MINNEAPOLIS - George Buckley, the chairman and CEO of 3M Co., saw his 2007 pay drop 35 percent compared with the prior year, which was driven higher by a one-time bonus, a securities filing showed Wednesday.
Buckley, 61, received 2007 total compensation of just over $10 million from the maker of Scotch tape and Post-its. He had received a pay package totaling nearly $15.5 million in 2006, when his compensation was boosted by a $4.1 million bonus that he would have gotten if he had stayed with his previous employer, boatmaker Brunswick Corp.
In 2007, Buckley's pay included a base salary of $1.67 million and stock options and stock awards valued at $3.5 million, according to 3M's proxy filing. His performance-based bonus amounted to $4.5 million.
Other compensation totaled $409,908, including $176,749 that 3M paid to improve security at Buckley's homes.
The Associated Press calculations of total pay includes salary, bonus, incentives, perks, above-market returns on deferred compensation (which Buckley did not receive) and the estimated value of stock options and awards granted during the year.
The calculations don't include changes in the present value of pension benefits, and they sometimes differ from the totals companies list in the summary compensation table of proxy statements filed with the Securities and Exchange Commission.
Buckley left the top job at Brunswick in late 2005 to take over 3M. He met some initial skepticism that he was in over his head at 3M, a manufacturer with a global footprint that gets more than half its revenue from overseas, and makes everything from household products like Scotch tape to granules for roofing shingles, and coatings for LCD screens.
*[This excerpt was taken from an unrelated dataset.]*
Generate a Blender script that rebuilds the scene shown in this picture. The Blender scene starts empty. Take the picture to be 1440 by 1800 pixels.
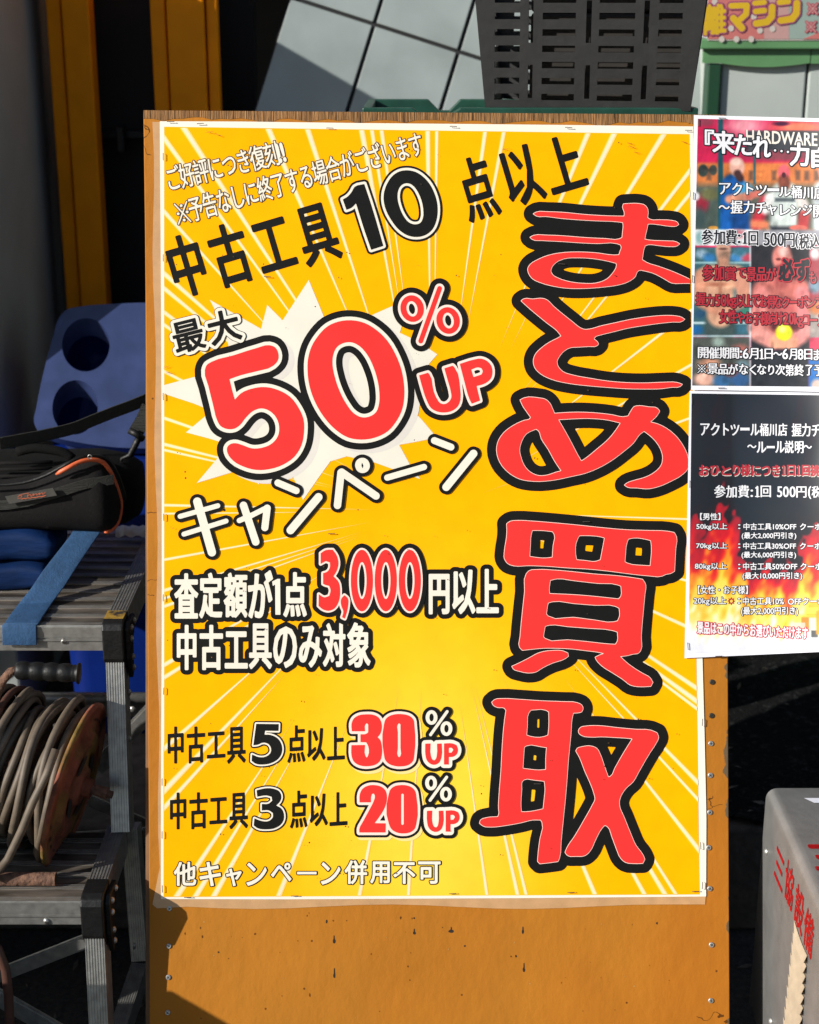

But Buckley launched a string of acquisitions that have helped its growth, and in January the Maplewood-based company reiterated its expectation that its 2008 profit would increase by at least 10 percent.
Its 2007 profit rose 11 percent to $4.1 billion, while revenue rose 7 percent to $24.5 billion.
Shares of 3M, a Dow component, traded at $78.22 on Wednesday, about where they were at the end of 2006. In the fall of 2007 they climbed as high as $97.